Thursday, 28 November 2013

CD Reviews (The Straits Times, November 2013)

GRIFFES Piano Music
Hyperion 67907 / *****

Anyone who attended the wonderful piano recital by Abigail Sin on 5 March would have been intrigued by the Piano Sonata (1917-18) of American composer Charles Tomlinson Griffes (1884-1920). It is a relatively short but violent essay in three movements that sounded primeval and exotic, even oriental in character and feel. This was the unusual sound world of an exceptional talent, cut short at the prime of his life by complications of influenza. Like all American composers of his generation, he studied in Europe. His piano music, spanning the last ten years of his life, was influenced by the musical trends of the time.

Listen to his Three Tone Pictures, Fantasy Pieces and Roman Sketches (all composed between 1910 and 1916) and one discerns the harmonic innovations spawned by Wagner and his followers, and the impressionist hues of Debussy and Ravel. The titles are equally evocative; The Lake at Evening, Night Winds, White Peacock and Fountains of Acqua Paola are worthy start points. A Winter Landscape curiously employs the same motif as Leoncavallo’s Vesti la giubba from I Pagliacci, but this is probably a coincidence. The late Three Preludes (1919) are short and aphoristic, sounding like Scriabin and point to the future. Veteran American pianist Garrick Ohlsson is a master colourist, and his persuasive manner makes one feel these works cannot be played in any other way. 

FRANK BRIDGE Orchestral Works
BBC National Orchestra of Wales
Chandos 10729 (6 CDs) / *****

This year marks the centenary of Benjamin Britten, largely regarded the greatest 20th century British composer, but do spare several thoughts for his most important teacher and mentor Frank Bridge (1879-1941). It was Bridge who helped shape the highly original and modernist voice the young Britten was to become. This budget-priced collection of complete orchestral works includes Bridge’s light music and songs (he could write a good melody too), but the emphasis lies on his symphonic poems and concertante works which exhibit exuberance and boldness of colour. 
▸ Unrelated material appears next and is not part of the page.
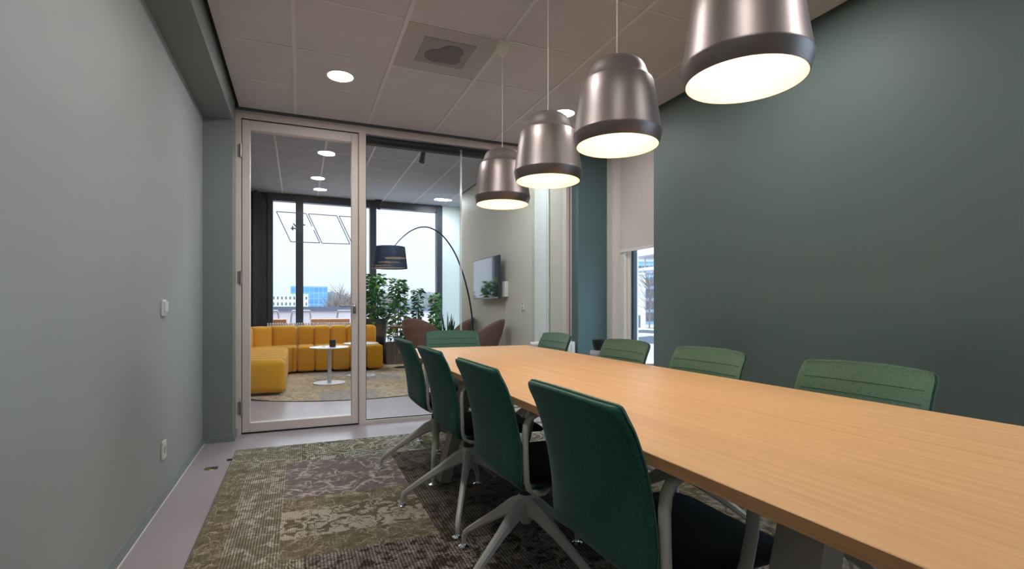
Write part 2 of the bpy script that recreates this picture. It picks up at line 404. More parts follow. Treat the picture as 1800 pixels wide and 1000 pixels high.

The Sea (1910-11) is his best known work, a symphonic suite in four movements that is almost as evocative as the earlier La Mer of Debussy but far less celebrated. Bridge’s penchant for the vivid musical narration is to be found in Mid of The Night (1903), Dance Rhapsody (1908), Dance Poem (1913), Summer (1914-15) and Enter Spring (1926-27), all very well-crafted and deserve a listen. The two major concertos, Oration for cello (1929-30, with Alban Gerhardt as soloist) and Phantasm for piano (1931, with Howard Shelley), are excellent examples of his later style, bristling with dissonance and aggression, as if prescient of the great war to come. These performances from the BBC National Orchestra of Wales led by the late Richard Hickox set a gold standard for this music, and this set is unlikely to be surpassed any time soon.